Duane Deaver should have been demoted, with his salary cut by 10 percent, instead of losing his job, the commission ruled. They ordered the SBI to rehire him, pay him what he's owed and then fire him again, noting that Deaver would have rightly been fired in July 2013, when the North Carolina Court of Appeals upheld a judge's ruling that Deaver misled jurors in the 2003 murder trial of novelist and one-time Durham mayoral candidate Mike Peterson.

In his nearly 25-year career at the SBI, Deaver went from being a rising star – he was the go-to guy for blood stain analysis – to being a lightning rod, the symbol of a system accused of withholding evidence.

A 2010 independent review of the state crime lab concluded that SBI analysts had misstated or falsely reported blood evidence in about 200 criminal cases during a 16-year period ending in 2003. Some of the most egregious violations found were linked to Deaver.

Deaver's lawyers argued that the SBI made him a scapegoat while the agency was under legislative and public scrutiny for the crime lab's policies and procedures, noting that SBI officials never included those allegations in their decision to fire him.

The agency cited the following findings to determine that he had violated agency policies:

  • The North Carolina Innocence Inquiry Commission accused him of intentionally misleading the panel during a 2009 hearing on Greg Taylor, who was later determined to have been wrongly convicted in a Raleigh murder case.
  • At the end of a 2009 video demonstration of blood spatter analysis in a case, he said, "That's a wrap, baby."
  • While on leave in late 2010 while the SBI investigated questions of his performance raised in the outside review of the crime lab, he didn't notify his superiors or seek their approval before assisting a criminal profiler in filing a formal complaint against a South Carolina Law Enforcement Division agent who was providing a profile in a western North Carolina case.
In its 27-page ruling, however, the Human Resources Commission determined that the Innocence Inquiry Commission never found that Deaver had perjured himself in the Taylor hearing and that other SBI agents had been reprimanded, not fired, for inappropriate conduct in demonstration videos.

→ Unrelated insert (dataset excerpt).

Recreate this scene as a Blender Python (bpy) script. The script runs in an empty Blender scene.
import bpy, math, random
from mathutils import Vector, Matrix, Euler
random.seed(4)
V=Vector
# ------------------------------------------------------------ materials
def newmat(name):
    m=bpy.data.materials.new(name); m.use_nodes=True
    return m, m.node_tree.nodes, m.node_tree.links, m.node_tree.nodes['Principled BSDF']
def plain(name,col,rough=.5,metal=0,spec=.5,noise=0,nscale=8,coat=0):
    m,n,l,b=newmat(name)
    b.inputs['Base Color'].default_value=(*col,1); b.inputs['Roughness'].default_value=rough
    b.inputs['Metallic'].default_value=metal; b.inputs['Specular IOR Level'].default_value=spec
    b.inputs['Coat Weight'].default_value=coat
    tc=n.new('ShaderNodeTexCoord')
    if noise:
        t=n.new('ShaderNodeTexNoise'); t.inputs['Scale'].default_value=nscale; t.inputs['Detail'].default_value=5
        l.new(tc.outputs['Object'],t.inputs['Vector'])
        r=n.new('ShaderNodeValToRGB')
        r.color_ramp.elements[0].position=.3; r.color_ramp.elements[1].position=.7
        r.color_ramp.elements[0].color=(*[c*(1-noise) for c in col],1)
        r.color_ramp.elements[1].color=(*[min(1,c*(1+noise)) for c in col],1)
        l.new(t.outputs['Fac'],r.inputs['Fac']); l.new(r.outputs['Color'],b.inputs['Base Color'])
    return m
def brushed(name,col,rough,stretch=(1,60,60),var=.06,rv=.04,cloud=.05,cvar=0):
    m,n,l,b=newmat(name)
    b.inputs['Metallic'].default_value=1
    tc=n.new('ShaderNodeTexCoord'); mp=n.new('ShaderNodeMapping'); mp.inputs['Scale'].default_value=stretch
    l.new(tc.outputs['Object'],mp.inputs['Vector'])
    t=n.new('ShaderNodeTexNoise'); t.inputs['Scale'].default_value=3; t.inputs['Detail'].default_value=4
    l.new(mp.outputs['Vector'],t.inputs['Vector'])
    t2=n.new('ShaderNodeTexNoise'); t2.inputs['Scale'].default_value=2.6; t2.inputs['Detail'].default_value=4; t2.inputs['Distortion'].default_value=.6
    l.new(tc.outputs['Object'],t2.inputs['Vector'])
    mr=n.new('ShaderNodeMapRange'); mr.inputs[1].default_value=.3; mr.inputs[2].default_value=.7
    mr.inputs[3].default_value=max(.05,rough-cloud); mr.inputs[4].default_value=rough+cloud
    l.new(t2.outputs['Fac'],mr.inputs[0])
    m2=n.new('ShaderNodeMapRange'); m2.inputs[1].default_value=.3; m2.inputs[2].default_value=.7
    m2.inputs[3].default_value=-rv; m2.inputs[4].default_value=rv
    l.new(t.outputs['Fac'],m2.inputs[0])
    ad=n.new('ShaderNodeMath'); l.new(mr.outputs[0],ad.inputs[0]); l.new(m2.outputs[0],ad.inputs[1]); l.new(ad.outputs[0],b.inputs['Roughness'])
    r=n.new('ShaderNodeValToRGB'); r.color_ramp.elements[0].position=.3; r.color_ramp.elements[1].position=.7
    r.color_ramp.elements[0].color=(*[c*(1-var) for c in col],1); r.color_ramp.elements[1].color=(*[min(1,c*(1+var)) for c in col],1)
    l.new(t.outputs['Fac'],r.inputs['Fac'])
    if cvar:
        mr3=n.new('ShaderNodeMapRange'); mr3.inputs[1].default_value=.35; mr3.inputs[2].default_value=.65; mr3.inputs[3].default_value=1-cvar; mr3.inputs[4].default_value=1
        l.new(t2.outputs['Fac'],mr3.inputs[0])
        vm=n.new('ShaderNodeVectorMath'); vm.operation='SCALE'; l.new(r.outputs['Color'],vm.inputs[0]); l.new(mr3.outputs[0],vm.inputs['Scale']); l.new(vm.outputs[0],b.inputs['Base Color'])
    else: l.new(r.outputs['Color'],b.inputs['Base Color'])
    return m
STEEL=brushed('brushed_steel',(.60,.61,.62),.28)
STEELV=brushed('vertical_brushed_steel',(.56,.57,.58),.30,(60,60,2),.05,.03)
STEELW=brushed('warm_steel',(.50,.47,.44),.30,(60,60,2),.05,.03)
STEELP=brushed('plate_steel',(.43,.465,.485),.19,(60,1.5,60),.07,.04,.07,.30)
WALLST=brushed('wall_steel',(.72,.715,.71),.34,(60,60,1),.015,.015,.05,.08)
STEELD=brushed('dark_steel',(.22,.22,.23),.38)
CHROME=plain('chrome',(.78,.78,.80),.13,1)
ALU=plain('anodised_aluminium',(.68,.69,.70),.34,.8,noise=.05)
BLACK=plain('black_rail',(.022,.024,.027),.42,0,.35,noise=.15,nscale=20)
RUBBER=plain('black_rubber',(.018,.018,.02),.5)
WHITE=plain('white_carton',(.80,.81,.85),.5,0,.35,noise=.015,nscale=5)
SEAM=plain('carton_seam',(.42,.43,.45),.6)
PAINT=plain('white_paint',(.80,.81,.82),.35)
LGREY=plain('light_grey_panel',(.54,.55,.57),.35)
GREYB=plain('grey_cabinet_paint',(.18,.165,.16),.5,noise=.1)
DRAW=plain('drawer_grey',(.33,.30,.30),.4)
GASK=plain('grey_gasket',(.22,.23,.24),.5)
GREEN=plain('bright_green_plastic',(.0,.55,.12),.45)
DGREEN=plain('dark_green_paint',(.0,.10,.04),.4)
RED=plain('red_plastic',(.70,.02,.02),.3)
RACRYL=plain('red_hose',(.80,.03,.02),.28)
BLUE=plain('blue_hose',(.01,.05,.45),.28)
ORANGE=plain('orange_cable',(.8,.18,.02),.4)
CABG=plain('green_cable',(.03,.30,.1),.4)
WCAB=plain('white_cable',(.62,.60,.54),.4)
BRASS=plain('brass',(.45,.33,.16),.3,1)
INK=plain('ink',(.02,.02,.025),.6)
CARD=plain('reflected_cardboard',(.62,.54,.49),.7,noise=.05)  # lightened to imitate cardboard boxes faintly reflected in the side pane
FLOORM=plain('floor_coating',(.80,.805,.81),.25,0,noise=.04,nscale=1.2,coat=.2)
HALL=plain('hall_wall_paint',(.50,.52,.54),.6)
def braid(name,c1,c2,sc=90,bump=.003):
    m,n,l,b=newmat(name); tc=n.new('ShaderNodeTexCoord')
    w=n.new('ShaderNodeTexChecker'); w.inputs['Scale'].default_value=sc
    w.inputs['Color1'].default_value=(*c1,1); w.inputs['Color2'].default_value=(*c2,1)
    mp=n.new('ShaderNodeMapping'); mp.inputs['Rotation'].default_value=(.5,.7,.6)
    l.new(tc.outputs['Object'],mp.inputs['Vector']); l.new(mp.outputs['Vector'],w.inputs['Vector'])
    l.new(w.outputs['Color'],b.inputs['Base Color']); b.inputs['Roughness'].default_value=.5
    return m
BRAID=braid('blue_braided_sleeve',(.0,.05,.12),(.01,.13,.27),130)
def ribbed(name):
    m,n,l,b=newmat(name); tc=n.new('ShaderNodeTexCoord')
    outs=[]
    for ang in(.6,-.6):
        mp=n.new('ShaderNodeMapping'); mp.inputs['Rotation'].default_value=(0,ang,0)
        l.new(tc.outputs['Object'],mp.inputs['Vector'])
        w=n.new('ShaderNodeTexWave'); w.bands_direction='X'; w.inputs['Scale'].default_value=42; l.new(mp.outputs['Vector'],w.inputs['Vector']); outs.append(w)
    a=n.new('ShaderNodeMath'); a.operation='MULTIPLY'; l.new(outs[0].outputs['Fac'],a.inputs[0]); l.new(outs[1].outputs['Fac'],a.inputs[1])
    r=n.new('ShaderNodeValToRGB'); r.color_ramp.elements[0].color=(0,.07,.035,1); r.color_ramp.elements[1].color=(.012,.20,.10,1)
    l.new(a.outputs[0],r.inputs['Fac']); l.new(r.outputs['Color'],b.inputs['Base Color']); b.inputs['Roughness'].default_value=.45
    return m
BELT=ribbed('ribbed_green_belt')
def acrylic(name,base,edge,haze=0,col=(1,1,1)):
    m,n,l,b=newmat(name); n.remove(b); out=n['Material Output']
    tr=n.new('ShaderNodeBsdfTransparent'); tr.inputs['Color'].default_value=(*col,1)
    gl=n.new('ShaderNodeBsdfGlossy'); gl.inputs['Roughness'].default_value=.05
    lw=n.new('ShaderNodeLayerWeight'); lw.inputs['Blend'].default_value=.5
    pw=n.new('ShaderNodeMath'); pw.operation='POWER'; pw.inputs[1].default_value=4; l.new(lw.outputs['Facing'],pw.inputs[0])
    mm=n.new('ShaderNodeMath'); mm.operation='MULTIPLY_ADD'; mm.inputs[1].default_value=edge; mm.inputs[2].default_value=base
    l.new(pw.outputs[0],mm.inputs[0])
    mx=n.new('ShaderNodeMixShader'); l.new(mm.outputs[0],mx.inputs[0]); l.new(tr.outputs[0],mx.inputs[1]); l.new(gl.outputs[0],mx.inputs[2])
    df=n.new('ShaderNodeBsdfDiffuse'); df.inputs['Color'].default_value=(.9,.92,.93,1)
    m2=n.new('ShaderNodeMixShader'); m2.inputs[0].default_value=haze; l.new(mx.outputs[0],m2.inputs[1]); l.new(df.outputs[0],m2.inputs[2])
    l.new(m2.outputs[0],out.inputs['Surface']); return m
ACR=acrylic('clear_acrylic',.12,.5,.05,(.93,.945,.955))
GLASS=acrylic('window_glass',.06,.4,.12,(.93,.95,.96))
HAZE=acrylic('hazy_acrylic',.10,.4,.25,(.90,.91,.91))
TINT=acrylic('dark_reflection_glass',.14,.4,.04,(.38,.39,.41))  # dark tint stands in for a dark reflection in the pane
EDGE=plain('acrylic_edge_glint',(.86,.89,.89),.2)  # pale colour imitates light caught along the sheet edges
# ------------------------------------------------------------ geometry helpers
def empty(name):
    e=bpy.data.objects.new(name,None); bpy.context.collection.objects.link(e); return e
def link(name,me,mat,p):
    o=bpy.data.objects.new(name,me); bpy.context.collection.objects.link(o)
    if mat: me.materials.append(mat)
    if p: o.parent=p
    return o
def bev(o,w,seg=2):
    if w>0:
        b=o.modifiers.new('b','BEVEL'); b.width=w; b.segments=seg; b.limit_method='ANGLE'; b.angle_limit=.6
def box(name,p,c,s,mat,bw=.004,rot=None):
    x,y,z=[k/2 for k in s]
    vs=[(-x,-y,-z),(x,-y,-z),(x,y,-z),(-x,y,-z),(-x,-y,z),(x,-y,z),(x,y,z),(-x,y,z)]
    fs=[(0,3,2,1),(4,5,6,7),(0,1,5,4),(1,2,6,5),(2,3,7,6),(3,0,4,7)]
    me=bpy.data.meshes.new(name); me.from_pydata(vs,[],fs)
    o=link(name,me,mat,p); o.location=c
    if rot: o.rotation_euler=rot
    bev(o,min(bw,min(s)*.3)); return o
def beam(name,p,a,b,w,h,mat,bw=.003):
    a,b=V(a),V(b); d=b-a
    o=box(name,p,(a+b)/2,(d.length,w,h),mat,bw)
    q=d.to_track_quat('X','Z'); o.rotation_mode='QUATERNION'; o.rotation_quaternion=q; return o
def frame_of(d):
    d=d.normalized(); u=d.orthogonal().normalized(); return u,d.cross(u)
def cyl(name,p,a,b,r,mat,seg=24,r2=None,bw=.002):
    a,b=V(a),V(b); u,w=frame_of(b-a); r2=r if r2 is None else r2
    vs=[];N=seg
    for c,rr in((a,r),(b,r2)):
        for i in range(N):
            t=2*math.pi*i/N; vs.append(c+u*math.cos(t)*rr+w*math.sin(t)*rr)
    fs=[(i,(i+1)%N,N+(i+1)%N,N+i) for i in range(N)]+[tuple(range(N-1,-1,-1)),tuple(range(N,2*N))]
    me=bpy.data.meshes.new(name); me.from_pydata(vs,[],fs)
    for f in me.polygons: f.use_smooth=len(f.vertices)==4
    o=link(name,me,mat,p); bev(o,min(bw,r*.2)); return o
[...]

The panel said that the third allegation against Deaver wasn't enough to justify his termination. However, commissioners ruled that his actions in the Peterson case would have resulted in him losing his job.

Peterson was convicted of beating his wife to death in their Durham mansion in December 2001. Deaver was a key prosecution witness during the murder trial, refuting defense claims that Kathleen Peterson died in a fall down the stairs.

Superior Court Judge Orlando Hudson ruled in December 2011, however, that Deaver overstated his qualifications and the validity of his blood-spatter tests and ordered that Peterson receive a new trial. The Court of Appeals upheld the ruling, and the state Supreme Court declined to hear the state's appeal.

Peterson is still awaiting his retrial.

The commission's ruling can be appealed by either Deaver or the state. Deaver's attorney Philip Isley and SBI officials are reviewing the ruling, and neither side has decided whether to continue pursuing the case.